--- SET EXERCISE ---
Some lines in the listing below may include the string "pixels". How many are there? Give only the number.

⟨

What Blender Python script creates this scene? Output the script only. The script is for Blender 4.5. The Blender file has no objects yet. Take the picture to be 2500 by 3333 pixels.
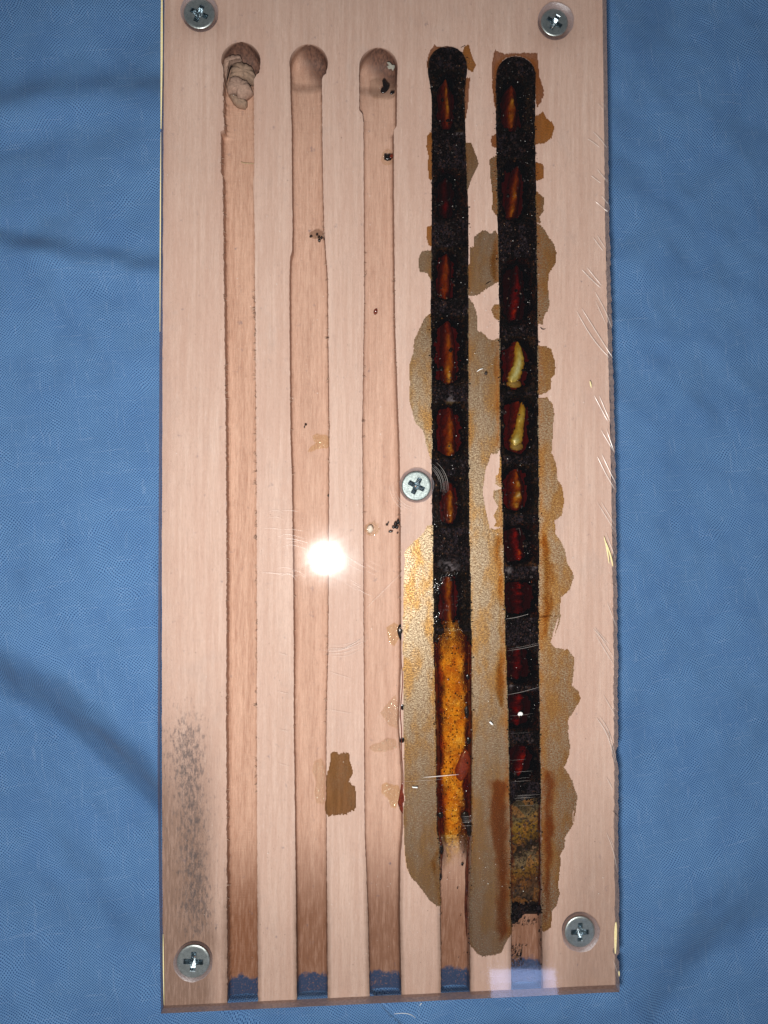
import bpy, bmesh, math, random
import numpy as np
from mathutils import Vector, Matrix, noise as mn

rnd = random.Random(7)
sc = bpy.context.scene
COL = sc.collection
MM = 0.001

# ------------------------------------------------------------------ camera
F_PX, CX, CY = 2407.0, 1250.0, 1666.5          # focal length and centre in photo pixels (2500 x 3333)
NADIR = (1105.0, 1718.0)                       # point of the photo straight below the lens
Z_TOP = 3.0 * MM                               # top of the clear cover; z = 0 is the top of the board
H_CAM = Z_TOP + 179.5 * MM
d = Vector(((NADIR[0] - CX) / F_PX, -(NADIR[1] - CY) / F_PX, -1.0)).normalized()
up = Vector((0.006, 1.0, 0.0))
up = (up - d * up.dot(d)).normalized()
right = d.cross(up).normalized()
R_CAM = Matrix((right, up, -d))                # camera space -> world space
cam_d = bpy.data.cameras.new("camera")
cam = bpy.data.objects.new("camera", cam_d)
COL.objects.link(cam)
cam.matrix_world = Matrix.Translation((0, 0, H_CAM)) @ R_CAM.to_4x4()
cam_d.sensor_fit = 'VERTICAL'
cam_d.sensor_height = 36.0
cam_d.lens = 36.0 * F_PX / 3333.0
cam_d.clip_start = 0.005
cam_d.clip_end = 20.0
sc.camera = cam
R_NP = np.array([[R_CAM[i][j] for j in range(3)] for i in range(3)])


def P(sx, sy, z=0.0):
    """photo pixel -> point of the plane at height z (metres)"""
    r = R_CAM @ Vector(((sx - CX) / F_PX, -(sy - CY) / F_PX, -1.0))
    t = (z - H_CAM) / r.z
    return Vector((r.x * t, r.y * t, z))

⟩

--- FINAL RESULT ---
2